# What to work on:
Repeat the lines below exactly as they appear, but leave out the images.

# Material provided:
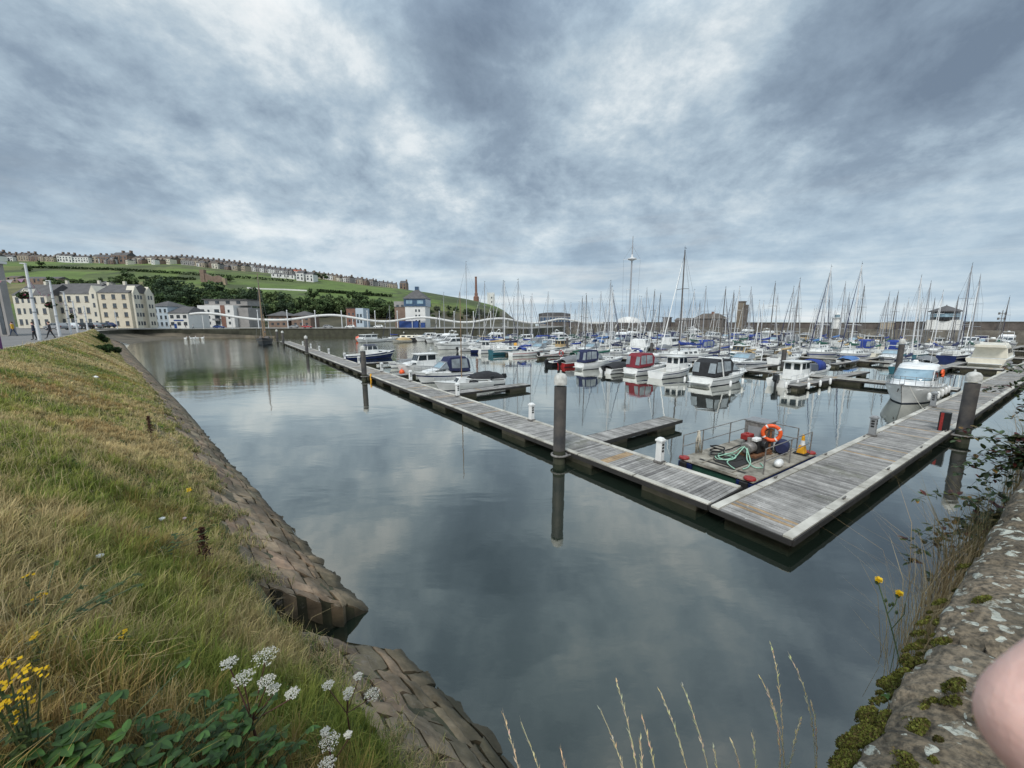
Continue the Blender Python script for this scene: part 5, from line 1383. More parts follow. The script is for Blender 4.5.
def cabin(par, prof, hw, hw2, m_, name='cabin', wins=(), front=None, winmat='glass dark', bev=.05, inset=.06):
    """superstructure from a side profile; wins: polygons (x,z) on both sides; front: index of the profile edge that is the windscreen"""
    zs = [p[1] for p in prof]; zlo, zhi = min(zs), max(zs)
    W = lambda z: hw + (hw2 - hw) * (z - zlo) / (zhi - zlo)
    o = MB().prism(prof, hw, 0, hw2, zlo, zhi).build(name, m_, par, bevel=bev); fix_normals(o)
    for poly in wins:
        for s in (-1, 1):
            vs = [(x, s * (W(z) + .012), z) for x, z in poly] + [(x, s * (W(z) - .03), z) for x, z in poly]; n = len(poly)
            fix_normals(MB().add(vs, [tuple(range(n)), tuple(range(2 * n - 1, n - 1, -1))] + [(i, (i + 1) % n, n + (i + 1) % n, n + i) for i in range(n)]).build('window', winmat, o))
    if front is not None:
        for fi in (front if isinstance(front, (list, tuple)) else [front]):
            (x0, z0), (x1, z1) = prof[fi], prof[(fi + 1) % len(prof)]
            d = Vector((x1 - x0, 0, z1 - z0)); nrm = Vector((d.z, 0, -d.x)).normalized()
            cx_ = sum(p[0] for p in prof) / len(prof); cz_ = sum(zs) / len(zs)
            if nrm.x * ((x0 + x1) / 2 - cx_) + nrm.z * ((z0 + z1) / 2 - cz_) < 0: nrm = -nrm
            npn = 3 if hw > .95 else 2
            for k in range(npn):
                vs = []
                for t in (.14, .86):
                    x, z = x0 + d.x * t, z0 + d.z * t; w_ = W(z) - .06
                    ya, yb = lerp(-w_, w_, (k + .04) / npn), lerp(-w_, w_, (k + .96) / npn)
                    vs.append([(x, ya, z), (x, yb, z)])
                q = [vs[0][0], vs[0][1], vs[1][1], vs[1][0]]; q = [Vector(v) for v in q]
                vs = [v + nrm * .012 for v in q] + [v - nrm * .03 for v in q]
                fix_normals(MB().add(vs, [(0, 1, 2, 3), (7, 6, 5, 4), (0, 1, 5, 4), (1, 2, 6, 5), (2, 3, 7, 6), (3, 0, 4, 7)]).build('window', winmat, o))
    return o
def pulpit(par, sec, s0=.62, h=.55, m_='aluminium', n=5, aft=None):
    mb = MB(); P = []
    for i in range(n): P.append(sec(lerp(s0, .985, i / (n - 1)))[-1])
    top = [Vector((p.x, p.y * .94, p.z + h)) for p in P]
    for s in (-1, 1):
        mb.tube([Vector((v.x, v.y * s, v.z)) for v in ([Vector((P[0].x - .05, P[0].y * .96, P[0].z))] + top)], .018, 5)
        for p, t in zip(P[1:], top[1:]): mb.tube([(p.x, p.y * s * .95, p.z), (t.x, t.y * s, t.z)], .015, 5)
        mb.tube([((p.x + t.x) / 2, (p.y + t.y) / 2 * s, (p.z + t.z) / 2) for p, t in zip(P, top)], .010, 4)
    mb.tube([(top[-1].x, -top[-1].y, top[-1].z), (top[-1].x + .12, 0, top[-1].z), (top[-1].x, top[-1].y, top[-1].z)], .018, 5)
    return mb.build('rail', m_, par)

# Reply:
Continue the Blender Python script for this scene: part 5, from line 1383. More parts follow. The script is for Blender 4.5.
def cabin(par, prof, hw, hw2, m_, name='cabin', wins=(), front=None, winmat='glass dark', bev=.05, inset=.06):
    """superstructure from a side profile; wins: polygons (x,z) on both sides; front: index of the profile edge that is the windscreen"""
    zs = [p[1] for p in prof]; zlo, zhi = min(zs), max(zs)
    W = lambda z: hw + (hw2 - hw) * (z - zlo) / (zhi - zlo)
    o = MB().prism(prof, hw, 0, hw2, zlo, zhi).build(name, m_, par, bevel=bev); fix_normals(o)
    for poly in wins:
        for s in (-1, 1):
            vs = [(x, s * (W(z) + .012), z) for x, z in poly] + [(x, s * (W(z) - .03), z) for x, z in poly]; n = len(poly)
            fix_normals(MB().add(vs, [tuple(range(n)), tuple(range(2 * n - 1, n - 1, -1))] + [(i, (i + 1) % n, n + (i + 1) % n, n + i) for i in range(n)]).build('window', winmat, o))
    if front is not None:
        for fi in (front if isinstance(front, (list, tuple)) else [front]):
            (x0, z0), (x1, z1) = prof[fi], prof[(fi + 1) % len(prof)]
            d = Vector((x1 - x0, 0, z1 - z0)); nrm = Vector((d.z, 0, -d.x)).normalized()
            cx_ = sum(p[0] for p in prof) / len(prof); cz_ = sum(zs) / len(zs)
            if nrm.x * ((x0 + x1) / 2 - cx_) + nrm.z * ((z0 + z1) / 2 - cz_) < 0: nrm = -nrm
            npn = 3 if hw > .95 else 2
            for k in range(npn):
                vs = []
                for t in (.14, .86):
                    x, z = x0 + d.x * t, z0 + d.z * t; w_ = W(z) - .06
                    ya, yb = lerp(-w_, w_, (k + .04) / npn), lerp(-w_, w_, (k + .96) / npn)
                    vs.append([(x, ya, z), (x, yb, z)])
                q = [vs[0][0], vs[0][1], vs[1][1], vs[1][0]]; q = [Vector(v) for v in q]
                vs = [v + nrm * .012 for v in q] + [v - nrm * .03 for v in q]
                fix_normals(MB().add(vs, [(0, 1, 2, 3), (7, 6, 5, 4), (0, 1, 5, 4), (1, 2, 6, 5), (2, 3, 7, 6), (3, 0, 4, 7)]).build('window', winmat, o))
    return o
def pulpit(par, sec, s0=.62, h=.55, m_='aluminium', n=5, aft=None):
    mb = MB(); P = []
    for i in range(n): P.append(sec(lerp(s0, .985, i / (n - 1)))[-1])
    top = [Vector((p.x, p.y * .94, p.z + h)) for p in P]
    for s in (-1, 1):
        mb.tube([Vector((v.x, v.y * s, v.z)) for v in ([Vector((P[0].x - .05, P[0].y * .96, P[0].z))] + top)], .018, 5)
        for p, t in zip(P[1:], top[1:]): mb.tube([(p.x, p.y * s * .95, p.z), (t.x, t.y * s, t.z)], .015, 5)
        mb.tube([((p.x + t.x) / 2, (p.y + t.y) / 2 * s, (p.z + t.z) / 2) for p, t in zip(P, top)], .010, 4)
    mb.tube([(top[-1].x, -top[-1].y, top[-1].z), (top[-1].x + .12, 0, top[-1].z), (top[-1].x, top[-1].y, top[-1].z)], .018, 5)
    return mb.build('rail', m_, par)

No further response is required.